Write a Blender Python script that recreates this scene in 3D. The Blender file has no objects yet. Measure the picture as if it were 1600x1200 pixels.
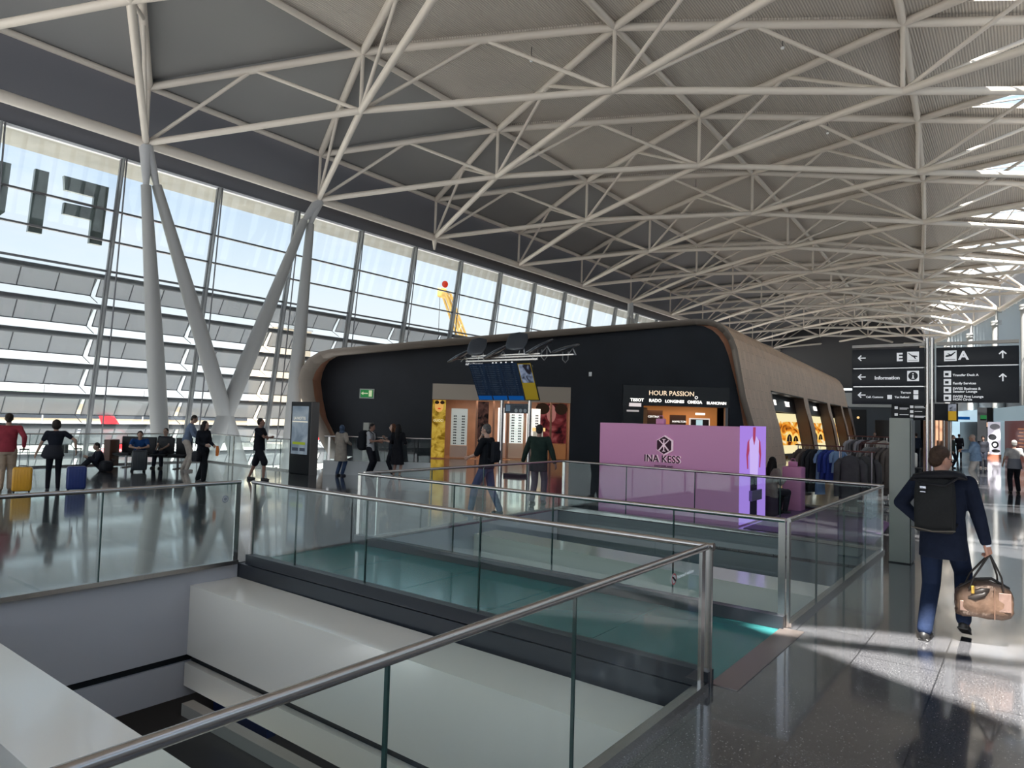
import bpy, bmesh, math, random
from mathutils import Vector, Matrix
R_ = random.Random(7)
SC = bpy.context.scene
COL = SC.collection
# ------------------------------------------------------------------ camera
cam_d = bpy.data.cameras.new('camera'); cam = bpy.data.objects.new('camera', cam_d); COL.objects.link(cam)
H = 1.95
def nrm(v): return Vector(v).normalized()
_F = 1068.0
_Y = nrm((1610-800, 600-676, -_F)); _mX = nrm((-610-800, 600-612, -_F))
_X = -(_mX-_Y*_mX.dot(_Y)); _X.normalize(); _Z = _X.cross(_Y)
Rwc = Matrix((_X, _Y, _Z))            # camera -> world (rows are the world axes in camera space)
cam.matrix_world = Matrix.Translation((0, 0, H)) @ Rwc.to_4x4()
cam_d.sensor_width = 36.0; cam_d.lens = 36.0*_F/1600.0; cam_d.clip_start = 0.05; cam_d.clip_end = 4000
SC.camera = cam
# ------------------------------------------------------------------ view
vs = SC.view_settings
SC.display_settings.display_device = 'sRGB'
vs.view_transform = 'Standard'; vs.look = 'None'; vs.gamma = 1.0; vs.use_curve_mapping = False
vs.exposure = 0.48
SC.cycles.max_bounces = 8; SC.cycles.transparent_max_bounces = 28
SC.cycles.diffuse_bounces = 4; SC.cycles.glossy_bounces = 5; SC.cycles.transmission_bounces = 6
SC.cycles.sample_clamp_indirect = 6.0
SC.cycles.use_denoising = True
# ------------------------------------------------------------------ world
W = bpy.data.worlds.new('sky'); SC.world = W; W.use_nodes = True
nt = W.node_tree; nt.nodes.clear()
def N(t, kind, **kw):
    n = t.nodes.new(kind)
    for k, v in kw.items(): setattr(n, k, v)
    return n
out = N(nt, 'ShaderNodeOutputWorld'); bg = N(nt, 'ShaderNodeBackground')
tc = N(nt, 'ShaderNodeTexCoord'); sep = N(nt, 'ShaderNodeSeparateXYZ'); nt.links.new(tc.outputs['Generated'], sep.inputs[0])
rp = N(nt, 'ShaderNodeValToRGB'); e = rp.color_ramp.elements
e[0].position = 0.0; e[0].color = (1.75, 1.85, 1.9, 1); e[1].position = 0.75; e[1].color = (0.22, 0.38, 0.66, 1)
q = e.new(0.12); q.color = (.88, .96, 1.0, 1); q = e.new(0.35); q.color = (0.46, 0.62, 0.85, 1)
nt.links.new(sep.outputs['Z'], rp.inputs[0])
mp = N(nt, 'ShaderNodeMapping'); mp.inputs['Scale'].default_value = (2.2, 2.2, 9.0); nt.links.new(tc.outputs['Generated'], mp.inputs[0])
nz = N(nt, 'ShaderNodeTexNoise'); nz.inputs['Scale'].default_value = 2.0; nz.inputs['Detail'].default_value = 7; nz.inputs['Roughness'].default_value = .62
nt.links.new(mp.outputs[0], nz.inputs['Vector'])
cr = N(nt, 'ShaderNodeValToRGB'); cr.color_ramp.elements[0].position = .42; cr.color_ramp.elements[1].position = .68
cr.color_ramp.elements[0].color = (0, 0, 0, 1); cr.color_ramp.elements[1].color = (.75, .75, .75, 1)
nt.links.new(nz.outputs['Fac'], cr.inputs[0])
mx = N(nt, 'ShaderNodeMixRGB'); mx.inputs[2].default_value = (0.84, 0.90, 0.96, 1)
nt.links.new(cr.outputs[0], mx.inputs[0]); nt.links.new(rp.outputs[0], mx.inputs[1])
nt.links.new(mx.outputs[0], bg.inputs['Color']); bg.inputs['Strength'].default_value = 1.25
nt.links.new(bg.outputs[0], out.inputs[0])
# ------------------------------------------------------------------ sun
SUN = Vector((-1.75, 6.65, -13.2)).normalized()
sd_ = bpy.data.lights.new('sun', 'SUN'); sd_.energy = 27.0; sd_.angle = math.radians(.7); sd_.color = (1.0, .96, .9)
so = bpy.data.objects.new('sun', sd_); COL.objects.link(so); so.rotation_euler = SUN.to_track_quat('-Z', 'Y').to_euler(); so.location = (10, -20, 40)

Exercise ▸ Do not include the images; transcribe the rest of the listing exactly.

The answer ▸
Write a Blender Python script that recreates this scene in 3D. The Blender file has no objects yet. Measure the picture as if it were 1600x1200 pixels.
import bpy, bmesh, math, random
from mathutils import Vector, Matrix
R_ = random.Random(7)
SC = bpy.context.scene
COL = SC.collection
# ------------------------------------------------------------------ camera
cam_d = bpy.data.cameras.new('camera'); cam = bpy.data.objects.new('camera', cam_d); COL.objects.link(cam)
H = 1.95
def nrm(v): return Vector(v).normalized()
_F = 1068.0
_Y = nrm((1610-800, 600-676, -_F)); _mX = nrm((-610-800, 600-612, -_F))
_X = -(_mX-_Y*_mX.dot(_Y)); _X.normalize(); _Z = _X.cross(_Y)
Rwc = Matrix((_X, _Y, _Z))            # camera -> world (rows are the world axes in camera space)
cam.matrix_world = Matrix.Translation((0, 0, H)) @ Rwc.to_4x4()
cam_d.sensor_width = 36.0; cam_d.lens = 36.0*_F/1600.0; cam_d.clip_start = 0.05; cam_d.clip_end = 4000
SC.camera = cam
# ------------------------------------------------------------------ view
vs = SC.view_settings
SC.display_settings.display_device = 'sRGB'
vs.view_transform = 'Standard'; vs.look = 'None'; vs.gamma = 1.0; vs.use_curve_mapping = False
vs.exposure = 0.48
SC.cycles.max_bounces = 8; SC.cycles.transparent_max_bounces = 28
SC.cycles.diffuse_bounces = 4; SC.cycles.glossy_bounces = 5; SC.cycles.transmission_bounces = 6
SC.cycles.sample_clamp_indirect = 6.0
SC.cycles.use_denoising = True
# ------------------------------------------------------------------ world
W = bpy.data.worlds.new('sky'); SC.world = W; W.use_nodes = True
nt = W.node_tree; nt.nodes.clear()
def N(t, kind, **kw):
    n = t.nodes.new(kind)
    for k, v in kw.items(): setattr(n, k, v)
    return n
out = N(nt, 'ShaderNodeOutputWorld'); bg = N(nt, 'ShaderNodeBackground')
tc = N(nt, 'ShaderNodeTexCoord'); sep = N(nt, 'ShaderNodeSeparateXYZ'); nt.links.new(tc.outputs['Generated'], sep.inputs[0])
rp = N(nt, 'ShaderNodeValToRGB'); e = rp.color_ramp.elements
e[0].position = 0.0; e[0].color = (1.75, 1.85, 1.9, 1); e[1].position = 0.75; e[1].color = (0.22, 0.38, 0.66, 1)
q = e.new(0.12); q.color = (.88, .96, 1.0, 1); q = e.new(0.35); q.color = (0.46, 0.62, 0.85, 1)
nt.links.new(sep.outputs['Z'], rp.inputs[0])
mp = N(nt, 'ShaderNodeMapping'); mp.inputs['Scale'].default_value = (2.2, 2.2, 9.0); nt.links.new(tc.outputs['Generated'], mp.inputs[0])
nz = N(nt, 'ShaderNodeTexNoise'); nz.inputs['Scale'].default_value = 2.0; nz.inputs['Detail'].default_value = 7; nz.inputs['Roughness'].default_value = .62
nt.links.new(mp.outputs[0], nz.inputs['Vector'])
cr = N(nt, 'ShaderNodeValToRGB'); cr.color_ramp.elements[0].position = .42; cr.color_ramp.elements[1].position = .68
cr.color_ramp.elements[0].color = (0, 0, 0, 1); cr.color_ramp.elements[1].color = (.75, .75, .75, 1)
nt.links.new(nz.outputs['Fac'], cr.inputs[0])
mx = N(nt, 'ShaderNodeMixRGB'); mx.inputs[2].default_value = (0.84, 0.90, 0.96, 1)
nt.links.new(cr.outputs[0], mx.inputs[0]); nt.links.new(rp.outputs[0], mx.inputs[1])
nt.links.new(mx.outputs[0], bg.inputs['Color']); bg.inputs['Strength'].default_value = 1.25
nt.links.new(bg.outputs[0], out.inputs[0])
# ------------------------------------------------------------------ sun
SUN = Vector((-1.75, 6.65, -13.2)).normalized()
sd_ = bpy.data.lights.new('sun', 'SUN'); sd_.energy = 27.0; sd_.angle = math.radians(.7); sd_.color = (1.0, .96, .9)
so = bpy.data.objects.new('sun', sd_); COL.objects.link(so); so.rotation_euler = SUN.to_track_quat('-Z', 'Y').to_euler(); so.location = (10, -20, 40)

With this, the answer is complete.